@helenczerski I preferred under British Rail when there were four basic return fares and two single fares.Returns there was Day return, Cheap Day return (off-peak travel), Period return (off-peak, return offpeak within a month), and Ordinary Return, Travel on any train, and return within three months on any train. Single - Peak and Off-peak).
Whoever sorts out UK train pricing needs a stern talking to. Trains should be THE default option for any intercity journey and look at the mess of the pricing: London-Newcastle, 3h journey, £190-ish. Newcastle-Edinburgh, 1.5h journey, £25-ish (advance singles). And the really stupid thing is that for the return journey going from Edinburgh-Newcastle-London, I'll just stay on the same train.
@goatsarah@helenczerski but if you live near the HS2 route and see the dreadful waste, cutting down trees that were well away from the route, blocking up badger setts, displacing wildlife, planting new trees then leaving them to die instead of watering them, you would be weird about HS2
@goatsarah@helenczerski I'm aware of the consequence of not developing mass transportation. However the management of HS2 has meant that it has been overly detrimental to the local environment. Yo me it seems that the legal framework behind it has led to very inconsiderate and destructive behaviour. I live right near it, it passes right by my town. It's been enormously destructive and very wasteful. It could have been managed and implemented more carefully and sensitively.
@goatsarah@helenczerski I don't think you quite understand my point. The project has been implemented without proper regard to the existing environment. It is arguable that it is not the solution to the transportation problems we experience here in the UK. A properly thought out, less destructive response might have been accepted. Why, for example, bother to plan thousands of replacement trees, but not organise to water and cultivate them? Simple things which would mitigate the destruction
@goatsarah@helenczerski Thank you very much for this. I get you feel angry but you do not have to adopt a patronising tone. I'm trying to point out that the project has been poorly undertaken, under a pretty terrible government. I agree we don't need more roads.
@goatsarah@helenczerski well thanks very much indeed for this. The 'damn railway' stops no where near where I live. I'll just walk from here to Birmingham to catch it. No problem. 40 miles.
@goatsarah there's no train station here. The nearest station is 15 miles away. When I travel intercity I have to arrange to drive there. This is my chosen method if travel whenever possible.

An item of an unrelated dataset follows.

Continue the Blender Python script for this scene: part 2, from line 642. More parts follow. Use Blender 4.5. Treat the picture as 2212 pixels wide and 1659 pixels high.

@goatsarah I am aware of this. I'm not the idiotic pro car person you assume I am. I'm enormously shocked and quite upset at your responses. That's enough now.
@goatsarah@helenczerski@tinaquilts thinking London-Edinburgh there's also the real costs of doing the trip by air (which in money terms is cheaper). Note our deranged gov't recently abolished the APD levy on domestic flights while elsewhere the French have banned their short haul flights.
"Carbon emissions from UK rail travel lower than previously thought"
10 years or so ago I was trying (for another government department, DECC) to get DfT and HS2 to tell me how much carbon they expected HS2 to save by displacing other means of transport such as road and air. They didn't know. So presumably their CBA didn't account for the potential fuel savings.
@goatsarah@helenczerski@tinaquilts flying within the UK can seem cheaper and faster: if you ignore the cost and time of getting to the nearest airport and the time to check-in, load and take-off. Al least most train stations are in the centres of town and cities.